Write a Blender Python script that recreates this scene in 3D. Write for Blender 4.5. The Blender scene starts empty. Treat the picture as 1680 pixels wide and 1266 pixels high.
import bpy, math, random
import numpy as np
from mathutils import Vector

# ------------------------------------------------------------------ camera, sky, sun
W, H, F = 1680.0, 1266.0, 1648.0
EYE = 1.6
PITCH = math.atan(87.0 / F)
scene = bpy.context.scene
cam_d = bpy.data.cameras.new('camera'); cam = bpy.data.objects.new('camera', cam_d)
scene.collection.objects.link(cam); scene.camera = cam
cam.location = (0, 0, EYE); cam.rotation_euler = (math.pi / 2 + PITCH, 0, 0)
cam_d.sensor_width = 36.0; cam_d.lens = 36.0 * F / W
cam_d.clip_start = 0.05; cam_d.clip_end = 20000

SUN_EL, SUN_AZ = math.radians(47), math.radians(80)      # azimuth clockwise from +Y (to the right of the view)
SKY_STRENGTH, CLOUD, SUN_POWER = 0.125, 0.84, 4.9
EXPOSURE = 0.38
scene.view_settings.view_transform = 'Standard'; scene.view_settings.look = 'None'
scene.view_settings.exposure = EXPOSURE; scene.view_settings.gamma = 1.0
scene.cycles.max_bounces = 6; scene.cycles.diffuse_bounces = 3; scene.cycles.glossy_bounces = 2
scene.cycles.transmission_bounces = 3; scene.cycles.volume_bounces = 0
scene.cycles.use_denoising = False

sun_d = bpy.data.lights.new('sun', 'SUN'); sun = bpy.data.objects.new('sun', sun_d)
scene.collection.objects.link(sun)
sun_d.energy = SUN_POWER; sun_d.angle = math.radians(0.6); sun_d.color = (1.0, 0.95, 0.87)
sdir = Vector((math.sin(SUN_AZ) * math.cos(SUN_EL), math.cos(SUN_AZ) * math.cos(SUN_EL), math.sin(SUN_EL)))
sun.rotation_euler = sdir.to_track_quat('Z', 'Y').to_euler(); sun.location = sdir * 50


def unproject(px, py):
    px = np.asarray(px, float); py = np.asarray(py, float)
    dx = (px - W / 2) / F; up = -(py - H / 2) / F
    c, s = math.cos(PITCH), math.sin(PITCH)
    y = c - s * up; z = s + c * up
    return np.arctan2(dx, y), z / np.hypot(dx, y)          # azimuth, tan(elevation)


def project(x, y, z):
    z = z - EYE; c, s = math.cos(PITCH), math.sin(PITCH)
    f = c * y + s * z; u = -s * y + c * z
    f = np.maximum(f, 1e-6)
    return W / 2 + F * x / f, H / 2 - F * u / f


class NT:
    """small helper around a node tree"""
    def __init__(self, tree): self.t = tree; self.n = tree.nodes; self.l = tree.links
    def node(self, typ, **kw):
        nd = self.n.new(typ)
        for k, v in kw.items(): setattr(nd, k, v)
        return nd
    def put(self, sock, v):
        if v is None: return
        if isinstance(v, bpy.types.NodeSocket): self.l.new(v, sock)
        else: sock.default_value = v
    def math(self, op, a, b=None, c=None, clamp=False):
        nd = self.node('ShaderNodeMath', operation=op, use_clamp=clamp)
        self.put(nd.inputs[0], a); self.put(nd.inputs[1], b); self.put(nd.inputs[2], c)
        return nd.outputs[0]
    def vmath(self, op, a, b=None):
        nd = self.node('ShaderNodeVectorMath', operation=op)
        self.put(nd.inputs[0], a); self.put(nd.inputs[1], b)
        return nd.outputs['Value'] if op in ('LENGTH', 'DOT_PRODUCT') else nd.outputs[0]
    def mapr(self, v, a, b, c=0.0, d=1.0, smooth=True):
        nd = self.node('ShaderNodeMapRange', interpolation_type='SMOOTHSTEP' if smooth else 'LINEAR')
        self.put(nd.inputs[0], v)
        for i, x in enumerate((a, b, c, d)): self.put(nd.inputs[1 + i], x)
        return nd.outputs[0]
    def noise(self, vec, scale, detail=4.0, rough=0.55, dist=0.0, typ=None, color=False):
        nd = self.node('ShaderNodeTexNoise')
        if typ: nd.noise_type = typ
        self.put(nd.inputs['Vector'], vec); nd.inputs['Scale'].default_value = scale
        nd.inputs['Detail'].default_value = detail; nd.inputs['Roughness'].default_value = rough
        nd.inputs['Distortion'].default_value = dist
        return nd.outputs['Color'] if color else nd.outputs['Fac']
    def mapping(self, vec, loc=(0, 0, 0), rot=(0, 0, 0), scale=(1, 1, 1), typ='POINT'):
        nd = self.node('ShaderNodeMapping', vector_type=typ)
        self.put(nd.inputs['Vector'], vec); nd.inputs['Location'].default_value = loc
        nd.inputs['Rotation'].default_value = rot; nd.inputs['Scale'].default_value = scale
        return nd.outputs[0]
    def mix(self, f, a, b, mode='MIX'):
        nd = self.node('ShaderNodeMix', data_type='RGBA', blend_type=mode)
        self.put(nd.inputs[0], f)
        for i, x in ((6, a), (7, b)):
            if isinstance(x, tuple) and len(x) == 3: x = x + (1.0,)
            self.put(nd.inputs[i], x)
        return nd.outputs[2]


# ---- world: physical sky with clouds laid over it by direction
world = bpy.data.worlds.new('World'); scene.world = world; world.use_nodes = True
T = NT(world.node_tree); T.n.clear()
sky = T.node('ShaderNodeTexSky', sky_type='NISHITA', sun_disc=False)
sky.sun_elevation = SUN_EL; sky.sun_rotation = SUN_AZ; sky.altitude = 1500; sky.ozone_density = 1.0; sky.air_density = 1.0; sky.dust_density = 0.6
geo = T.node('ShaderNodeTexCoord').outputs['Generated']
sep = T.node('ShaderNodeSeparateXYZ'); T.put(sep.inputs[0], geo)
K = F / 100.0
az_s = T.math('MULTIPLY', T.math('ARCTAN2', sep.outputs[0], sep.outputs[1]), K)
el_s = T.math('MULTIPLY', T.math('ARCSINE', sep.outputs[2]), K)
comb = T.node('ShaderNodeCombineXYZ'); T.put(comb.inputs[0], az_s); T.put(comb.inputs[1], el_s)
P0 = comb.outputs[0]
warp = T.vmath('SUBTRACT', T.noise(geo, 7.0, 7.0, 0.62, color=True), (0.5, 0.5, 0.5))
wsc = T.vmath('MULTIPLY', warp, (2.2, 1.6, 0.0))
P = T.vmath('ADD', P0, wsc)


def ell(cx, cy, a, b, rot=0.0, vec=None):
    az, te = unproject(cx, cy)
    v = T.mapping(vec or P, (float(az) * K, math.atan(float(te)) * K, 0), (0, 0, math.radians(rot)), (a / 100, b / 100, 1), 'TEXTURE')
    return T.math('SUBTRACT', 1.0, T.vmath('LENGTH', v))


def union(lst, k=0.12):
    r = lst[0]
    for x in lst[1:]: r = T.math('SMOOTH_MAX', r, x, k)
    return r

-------

§ **Exercise**: Extract exactly the leading lines of the data, stopping at and including the line with "from mathutils import Vector".

§ **Response**:
Write a Blender Python script that recreates this scene in 3D. Write for Blender 4.5. The Blender scene starts empty. Treat the picture as 1680 pixels wide and 1266 pixels high.
import bpy, math, random
import numpy as np
from mathutils import Vector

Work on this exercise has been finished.